> [Written task]
State only the count of lines in the listing below that hold "Blender".

> [Task inputs]

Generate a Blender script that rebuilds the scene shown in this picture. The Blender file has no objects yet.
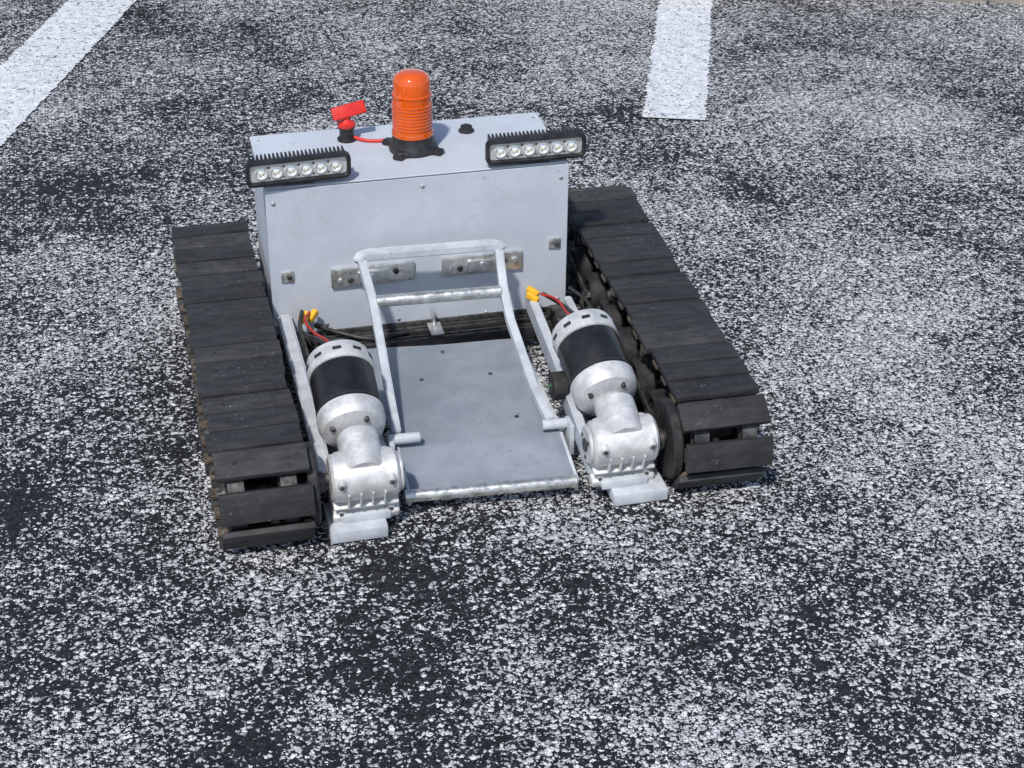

--

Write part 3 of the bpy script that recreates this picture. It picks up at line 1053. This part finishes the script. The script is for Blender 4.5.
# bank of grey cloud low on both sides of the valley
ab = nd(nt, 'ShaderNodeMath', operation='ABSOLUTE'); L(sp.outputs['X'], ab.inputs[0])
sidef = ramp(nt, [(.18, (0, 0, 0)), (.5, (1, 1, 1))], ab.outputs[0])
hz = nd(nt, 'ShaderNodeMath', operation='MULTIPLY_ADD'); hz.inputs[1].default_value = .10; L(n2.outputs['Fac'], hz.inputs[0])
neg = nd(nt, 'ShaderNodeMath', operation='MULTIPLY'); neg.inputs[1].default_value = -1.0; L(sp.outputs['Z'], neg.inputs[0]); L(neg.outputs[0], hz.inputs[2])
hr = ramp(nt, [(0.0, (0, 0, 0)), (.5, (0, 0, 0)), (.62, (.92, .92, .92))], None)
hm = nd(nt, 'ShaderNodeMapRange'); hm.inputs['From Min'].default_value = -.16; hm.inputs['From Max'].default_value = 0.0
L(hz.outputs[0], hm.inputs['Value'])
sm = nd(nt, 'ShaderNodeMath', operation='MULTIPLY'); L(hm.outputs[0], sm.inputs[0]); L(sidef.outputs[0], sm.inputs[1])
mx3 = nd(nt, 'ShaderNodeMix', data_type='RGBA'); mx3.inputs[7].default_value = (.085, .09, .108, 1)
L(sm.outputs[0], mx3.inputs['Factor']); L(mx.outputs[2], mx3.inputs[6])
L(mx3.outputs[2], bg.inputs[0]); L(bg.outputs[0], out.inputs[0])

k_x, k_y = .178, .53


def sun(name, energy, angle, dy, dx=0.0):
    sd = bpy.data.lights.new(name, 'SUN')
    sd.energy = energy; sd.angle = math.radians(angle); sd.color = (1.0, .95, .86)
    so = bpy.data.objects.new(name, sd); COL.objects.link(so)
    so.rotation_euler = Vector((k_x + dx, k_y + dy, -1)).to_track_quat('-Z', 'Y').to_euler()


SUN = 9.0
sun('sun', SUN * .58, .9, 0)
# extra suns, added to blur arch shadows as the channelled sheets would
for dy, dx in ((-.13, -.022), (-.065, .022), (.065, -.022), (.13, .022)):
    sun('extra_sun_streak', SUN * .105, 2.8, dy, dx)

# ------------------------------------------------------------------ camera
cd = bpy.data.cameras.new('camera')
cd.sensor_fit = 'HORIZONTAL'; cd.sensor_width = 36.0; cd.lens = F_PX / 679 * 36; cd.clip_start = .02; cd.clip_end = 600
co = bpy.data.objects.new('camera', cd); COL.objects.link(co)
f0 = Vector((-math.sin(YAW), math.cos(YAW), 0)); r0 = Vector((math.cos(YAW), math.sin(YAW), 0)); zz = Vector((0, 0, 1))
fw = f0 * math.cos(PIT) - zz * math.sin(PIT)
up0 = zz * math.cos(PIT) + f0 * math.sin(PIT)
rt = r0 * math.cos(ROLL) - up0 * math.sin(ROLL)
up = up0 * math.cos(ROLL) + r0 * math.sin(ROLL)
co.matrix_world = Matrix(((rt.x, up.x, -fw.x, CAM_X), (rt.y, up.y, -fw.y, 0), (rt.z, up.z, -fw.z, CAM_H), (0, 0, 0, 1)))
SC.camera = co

> [Written reply]
2